Five ways a young (or any) minister can be a good example …

For many years now, two of the most common encouragements for ministers have been to foster influence and build a personal brand. That’s because various church leadership “gurus” emphatically teach “leadership is influence” and an important way to gain more influence is to build a personal brand.

I think the Apostle Paul would disagree with those church leadership gurus, partly because their recommendations vary significantly from his own.

Writing to Timothy, his “son in the faith” and an intimate ministry partner, Paul’s recommendation to Timothy regarding “church leadership” was that he be a good example to those he served and led.

Mark twain was noted as saying, “Few things are harder to put up with than the annoyance of a good example.” That’s because a good example simultaneously sets (or raises!) the bar for the rest of us, and can shine a light on the lesser example we may have adopted and become overly comfortable with.

But here’s what some of those “church leadership gurus” miss — building a personal brand is not an overtly effective way of influencing others, but being a good example is.

Make no mistake about it, if you’re in a leadership position, then people are watching you. More specifically, people are watching what you do and how you live, even if you’re unaware of it. Kind of like the story Janine Jaquet Biden tells about how one man dealt with winter storms:

Just getting out of the driveway was a major feat during last year’s snow and ice storms. One co-worker was relating how he used his seven-year-old son’s baseball bat to smash the slick coat of ice on his driveway. He got cold and went inside for a cup of coffee before attempting to clear the car. Several minutes later, his son, who had been outside with him, came in.

“Dad,” he said, “I got the ice off the car.”

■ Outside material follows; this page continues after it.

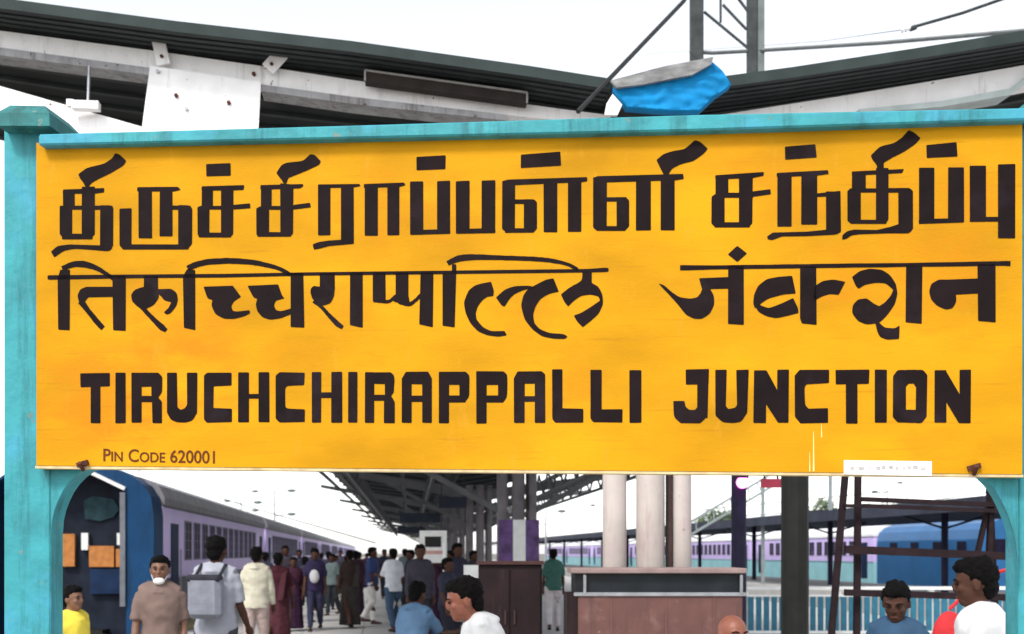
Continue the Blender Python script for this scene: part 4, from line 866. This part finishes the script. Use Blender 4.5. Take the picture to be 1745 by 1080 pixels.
def person(px, Y, label, face=0., hgt=1.68, shirt=(.5, .5, .5), trousers=(.05, .05, .07), skin=SKIN, lean=0., sit=False, swing=18., arms=((8, 12), (-6, 20)), abd=7.,
           head_turn=0., head_nod=0., near=True, sleeve='short', dress=None, stripes=None, bald=False, hair=HAIR, slope=1., group=None, loc=None, stout=1.0, hem=.86, head=1.06):
    """one person: continuous body (head, trunk, limbs, hands with fingers), hair and clothes as parts; front is local -Y"""
    root = empty('person', loc if loc is not None else (P(px, HZ, Y).x, Y, .022), label, 'person', group, rz=math.radians(face))
    k = hgt/1.7; vx = .0075 if near else .013
    hip_z = .92*k; drop = -.44*k if sit else 0
    nR = math.radians
    def tr(q):  # lean the upper body about the hips
        q = Vector(q)
        if q.z > hip_z - .02:
            f = min(1, (q.z - hip_z + .02)/(.3*k)); q = Vector((0, 0, hip_z)) + Matrix.Rotation(nR(lean)*f, 3, 'X') @ (q - Vector((0, 0, hip_z)))
        return q + Vector((0, 0, drop))
    def lean_fix(mbx, i0):
        mbx.v[i0:] = [tuple(tr(v)) for v in mbx.v[i0:]]
    def torso(mbx, g=0., z0=.86, z1=1.44):
        i0 = len(mbx.v)
        rings = [(.84, .165, .115), (.92, .17, .12), (1.0, .155, .11), (1.08, .145, .105), (1.18, .16, .11), (1.28, .178, .115), (1.36, .18, .105), (1.42, .15, .085), (1.455, .085, .065)]
        rings = [q for q in rings if z0 <= q[0] <= z1 + .02]; n = 20; vs_ = []
        for z, rx, ry in rings:
            for j in range(n): a = 2*math.pi*j/n; vs_.append(((rx + g)*stout*k*math.cos(a), (ry + g)*stout*k*math.sin(a), z*k))
        fs = [(i*n+j, i*n+(j+1)%n, (i+1)*n+(j+1)%n, (i+1)*n+j) for i in range(len(rings)-1) for j in range(n)]
        fs += [tuple(range(n-1, -1, -1)), tuple(range((len(rings)-1)*n, len(rings)*n))]
        mbx.add(vs_, fs); lean_fix(mbx, i0)
    # legs
    legs = []
    for sx, a in ((-1, swing), (1, -swing)):
        h = Vector((sx*.09*k, 0, .9*k + drop)); th = nR(84 if sit else a); kb = nR(84 if sit else (6 if a > 0 else 22) if swing else 3)
        d1 = Vector((0, -math.sin(th), -math.cos(th))); kn = h + d1*.43*k
        d2 = Vector((0, -math.sin(th - kb), -math.cos(th - kb))); an = kn + d2*.41*k; legs.append([h, kn, an])
    low = min(l[2].z for l in legs) - .07*k   # lowest ankle decides where the sole is
    # arms
    armsj = []
    for sx, (a, el) in zip((-1, 1), arms):
        sh = Vector((sx*.168*k*stout, 0, 1.385*k)); ab = nR(abd); A = nR(a)
        d1 = Vector((sx*math.sin(ab), -math.sin(A)*math.cos(ab), -math.cos(A)*math.cos(ab))); eb = sh + d1*.28*k
        B = nR(a + el); d2 = Vector((sx*math.sin(ab)*.3, -math.sin(B), -math.cos(B))).normalized(); wr = eb + d2*.25*k
        armsj.append([tr(sh), tr(sh) + d1*.28*k, tr(sh) + d1*.28*k + d2*.25*k, d2, sx])
    body = MB(); torso(body)
    i0 = len(body.v); body.tube([(0, 0, 1.42*k), (0, -.005*k, 1.47*k), (0, -.015*k, 1.54*k)], [.075*k, .056*k, .054*k], 12)
    hc = Vector((0, -.022*k, 1.595*k)); HR = Matrix.Rotation(nR(head_turn), 3, 'Z') @ Matrix.Rotation(nR(head_nod), 3, 'X')
    hk = k*head
    def hd(q): return hc + HR @ (Vector(q)*hk)
    hs0 = len(body.v)
    for c, r3 in (((0, .012, .022), (.074, .092, .088)), ((0, -.012, -.03), (.062, .072, .075)), ((0, -.045, -.078), (.036, .036, .03)), ((0, -.086, -.008), (.01, .015, .024)), ((0, -.088, -.024), (.015, .013, .01)),
                  ((-.074, .012, -.01), (.01, .02, .032)), ((.074, .012, -.01), (.01, .02, .032)), ((0, -.068, .022), (.05, .018, .012)), ((0, -.071, -.052), (.024, .013, .007)), ((0, -.072, -.063), (.021, .012, .007)), ((-.036, -.058, -.02), (.02, .02, .02)), ((.036, -.058, -.02), (.02, .02, .02))):
        body.ell(hd(c), r3[0]*hk, r3[1]*hk, r3[2]*hk, 16, 10, HR)
    lean_fix(body, i0)
    for h, kn, an in legs:
        body.tube([h + Vector((0, 0, .04*k)), h*.6 + kn*.4, kn, kn*.65 + an*.35, an], [.085*k, .075*k, .052*k, .053*k, .036*k], 12)
        t = an + Vector((0, -.13*k, -.045*k)); body.tube([an + Vector((0, .05*k, -.04*k)), an + Vector((0, -.03*k, -.035*k)), t, t + Vector((0, -.05*k, -.005))], [.034*k, .04*k, .036*k, .024*k], 10, squash=.8)
    for sh, eb, wr, d, sx in armsj:
        body.tube([sh + Vector((-sx*.03, 0, 0)), sh*.5 + eb*.5, eb, eb*.6 + wr*.4, wr], [.05*k, .043*k, .036*k, .036*k, .024*k], 12)
        side = Vector((0, 1, 0)) if abs(d.y) < .8 else Vector((0, 0, 1)); fw = (side - d*side.dot(d)).normalized()
        pl = wr + d*.05*k; body.tube([wr, pl, wr + d*.09*k], [.022*k, .036*k, .034*k], 10)
        inn_ = Vector((-sx, 0, 0)); inn_ = (inn_ - d*inn_.dot(d)).normalized()
        fr = .0085*k if near else .011*k
        for q, (o_, L_) in enumerate(((-.03, .062), (-.01, .075), (.01, .07), (.03, .055))):
            b_ = wr + d*.085*k + fw*o_*k; body.tube([b_, b_ + d*L_*.5*k + inn_*.006*k, b_ + d*L_*.85*k + inn_*.022*k], [fr, fr, fr*.85], 6)
        b_ = wr + d*.03*k - fw*.02*k; body.tube([b_, b_ - fw*.028*k + d*.03*k, b_ - fw*.034*k + d*.06*k + inn_*.01], [fr*1.2, fr*1.1, fr*.9], 6)
    bo = remesh(body, 'body', skin, root, vx, 2)
    # face parts
    HM = (lambda q: tr(hd(q)))
    if near:
        for sx in (-1, 1):
            e_ = MB(); e_.ell(HM((sx*.031, -.079, .004)), .012*k, .008*k, .006*k, 8, 6, HR); e_.build('eye', EYE_M, root, smooth=True)
            e_ = MB(); e_.tube([HM((sx*.015, -.087, .022)), HM((sx*.032, -.084, .028)), HM((sx*.05, -.07, .022))], .0035*k, 5); e_.build('eyebrow', hair, root)
        e_ = MB(); e_.tube([HM((-.022, -.08, -.058)), HM((0, -.0865, -.057)), HM((.022, -.083, -.058))], [.002*k, .004*k, .002*k], 6); e_.build('mouth', LIP, root)
    # hair: thick shell over crown, back and sides
    if not bald:
        hb = MB(); n_, m_ = 22, 14; vs_ = []; rg = random.Random(int(px*7) % 977)
        hb.ell(hd((0, .02, .036)), .083*hk, .098*hk, .088*hk, 18, 12, HR); hb.ell(hd((0, .062, -.025)), .066*hk, .045*hk, .062*hk, 14, 9, HR)
        hb.ell(hd((0, -.03, .082)), .06*hk, .055*hk, .036*hk, 12, 8, HR)
        for j in range(46):
            a = rg.uniform(0, 6.28); zz = rg.uniform(.02, .115); rr_ = math.sqrt(max(.05, 1 - ((zz - .03)/.1)**2))
            hb.ell(hd((math.cos(a)*.074*rr_, .02 + abs(math.sin(a))*.085*rr_ if math.sin(a) > 0 else .02 + math.sin(a)*.07*rr_, zz)), .018*hk, .018*hk, .014*hk, 6, 4)
        # keep the forehead and face clear
        hb.v = [tuple(v) for v in hb.v]
        i_ = 0; nv = []
        Hi = HR.inverted()
        for v in hb.v:
            l = Hi @ ((Vector(v) - hc)/hk)
            if l.z < .048 and l.y < -.012: l.y = -.012 + (l.y + .012)*.1; 
            nv.append(tuple(hd(l)))
        hb.v = nv; lean_fix(hb, 0); remesh(hb, 'hair', hair, root, .0075 if near else .012, 1)
    elif bald == 'fringe':
        hb = MB(); hb.ell(hd((0, .062, -.025)), .07*k, .045*k, .04*k, 14, 9, HR); lean_fix(hb, 0); remesh(hb, 'hair', hair, root, .008, 1)
    # clothes
    sc_ = tuple(shirt); sm_ = mat('cloth_%03d_%03d_%03d' % tuple(int(x*200) for x in sc_), sc_, .8, .12, 9, bump=.35, bscale=14, c2=stripes, f2=.5) if not stripes else mat('striped_cloth', sc_, .8, .1, 3, c2=stripes, f2=.5, stretch=(1, 1, 14))
    sb = MB(); torso(sb, .023, z0=.83, z1=1.44)
    i0 = len(sb.v); sb.tube([(0, .004, 1.40*k), (0, 0, 1.478*k)], [.14*k, .074*k], 14); lean_fix(sb, i0)
    sb.v = [(x, y, z) for x, y, z in sb.v]
    for sh, eb, wr, d, sx in armsj:
        if sleeve == 'short': sb.tube([sh + Vector((-sx*.01, 0, 0)), sh*.55 + eb*.45, sh*.12 + eb*.88], [.058*k, .06*k, .058*k], 12)
        else: sb.tube([sh + Vector((-sx*.01, 0, 0)), sh*.5 + eb*.5, eb, eb*.5 + wr*.5, eb*.08 + wr*.92], [.058*k, .056*k, .05*k, .046*k, .04*k], 12)
        i0 = len(sb.v); sb.tube([(0, .01*k, 1.435*k), (sx*.09*k*stout, .005*k, 1.42*k), (sx*.17*k*stout, 0, 1.385*k)], [.074*k, .068*k, .062*k], 12); lean_fix(sb, i0)
    remesh(sb, 'shirt', sm_, root, .011 if near else .015, 3)
    tm = mat('cloth_%03d_%03d_%03d' % tuple(int(x*200) for x in trousers), tuple(trousers), .85, .15, 8, bump=.3, bscale=12)
    tb = MB()
    if dress:
        n = 22; vs_ = []; rr_ = random.Random(4); rings = [(1.02, .165, .125), (.9, .195, .15), (.6, .2, .17), (.3, .22, .2), (.09, .24, .22)]
        for z, rx, ry in rings:
            for j in range(n): a = 2*math.pi*j/n; q = 1 + (.05*math.sin(a*7) if z < .7 else 0); vs_.append((rx*q*k*math.cos(a), ry*q*k*math.sin(a), z*k))
        fs = [(i*n+j, (i+1)*n+j, (i+1)*n+(j+1)%n, i*n+(j+1)%n) for i in range(len(rings)-1) for j in range(n)] + [tuple(range(n)), tuple(range(5*n-1, 4*n-1, -1))]
        tb.add(vs_, fs); remesh(tb, 'skirt', tm, root, .013, 2)
        sa = MB(); sa.tube([tr((-.15*k, -.08*k, 1.44*k)), tr((0, -.15*k, 1.2*k)), tr((.16*k, -.1*k, 1.0*k))], [.05*k, .06*k, .05*k], 8, squash=.4)
        sa.tube([tr((-.15*k, -.04*k, 1.46*k)), tr((-.14*k, .1*k, 1.35*k)), tr((-.1*k, .17*k, .9*k))], [.05*k, .07*k, .09*k], 8, squash=.35); remesh(sa, 'shawl', tm, root, .013, 2)
    else:
        z9 = hip_z + drop
        tb.ell((0, .0, z9), .172*k*stout, .135*k*stout, .12*k, 16, 10)
        for h, kn, an in legs: tb.tube([h + Vector((0, 0, .03*k)), h*.6 + kn*.4, kn, kn*.5 + an*.5, kn*.04 + an*.96], [.105*k, .094*k, .074*k, .068*k, .06*k], 14)
        remesh(tb, 'trousers', tm, root, .011 if near else .015, 3)
    sh_ = mat('dark_leather', (.02, .016, .014), .5, .2, 9)
    for h, kn, an in legs:
        q = MB(); q.tube([an + Vector((0, .055*k, -.052*k)), an + Vector((0, -.03*k, -.052*k)), an + Vector((0, -.19*k, -.06*k))], [.04*k, .046*k, .04*k], 10, squash=.62); q.build('shoe', sh_, root, smooth=True)
    root.location.z -= low - .0 if not sit else 0
    if sit: root.location.z += 0
    root['_k'] = k; return root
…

“How did you do that?” his father asked.

“Same way you did,” the boy shrugged, “with the baseball bat.”

Examples are powerfully influential, whether for good or bad. Knowing that, Paul exhorts Timothy to set a good example for the believers and identifies five specific areas for doing so: “Don’t let anyone think less of you because you are young. Be an example to all believers in what you say, in the way you live, in your love, your faith, and your purity.” Let’s briefly look at the five ways Paul tells this young minister how to be an example:

In what you say …
Paul’s first emphasis is speech, because careless words are often the first crack in a minister’s example. What you say in preaching is obvious, but just as telling is what slips out in private conversations, in moments of frustration, or in unguarded humor. Timothy was to show believers that a man of God treats words as holy currency. Proverbs reminds us, “The tongue can bring death or life; those who love to talk will reap the consequences,” Proverbs 18:21 and Paul would write elsewhere, “Don’t use foul or abusive language. Let everything you say be good and helpful, so that your words will be an encouragement to those who hear them,” Ephesians 4:29. For a minister, sloppy or reactive speech can undo months of faithful teaching in a single sentence. Guarding your words means speaking with truth, restraint, and purpose, even when no one is recording.

In the way you live …
Paul widens the focus to Timothy’s whole manner of life. The idea isn’t a polished image or slick “personal brand” but a lived consistency. A minister’s schedule, habits, and daily choices can sometimes preach as loudly as their sermons. When Paul told the Corinthians, “And you should imitate me, just as I imitate Christ,” 1 Corinthians 11:1, he was claiming no perfection, only congruence. Ministers cannot expect holiness from others while excusing compromise in themselves. Timothy’s life was to be an open book, showing believers that the gospel is credible because it can actually be lived.

In your love …
Love is the most searching test, because it often costs the most. Timothy’s example was not to be measured by how warmly he spoke about love, but by how deeply he practiced it with people, and especially with people who were hard to love. That included the false teachers troubling Ephesus, the quarrelsome believers he had to correct, and even Paul himself, whose guidance could be exacting and challenging. For a minister, the example of love is found in showing care to all believers, enduring opposition without retaliation, and serving others sacrificially, following the model of Christ.

In your faith …
Timothy’s faith would be an example to the believers. It is the trust and reliance on God that they could observe in his life. This faith is part of what shapes how he carries out his ministry and interacts with others, showing that reliance on God is a defining mark of a follower of Christ.

In your purity …
Paul ends with purity, because corruption can collapse everything else. Purity is both internal and external: refusing secret sins of the heart and avoiding public scandals of behavior. Timothy ministered in Ephesus, a city saturated with immorality, where compromise could be easily excused. Paul’s warning was clear — if you lose purity, you lose credibility. Purity means no hidden indulgence, no dishonest gain, no blurred lines. It is an example that says: this life is lived before the eyes of God, not just before the eyes of men.

Influence, then, isn’t about a platform, but about a person’s example. It isn’t about the size of the crowd but the quality of a life. The real measure of a minister’s effectiveness isn’t found in a follower count or a brand’s reach. It’s found in the consistent witness of their own lived reality. When a minister embodies these five qualities, they become a living, breathing testimony to the very message they proclaim — a testimony that speaks louder and resonates deeper than any carefully crafted image. This is the example the world is truly watching for, not a brand to follow, but a life to consider.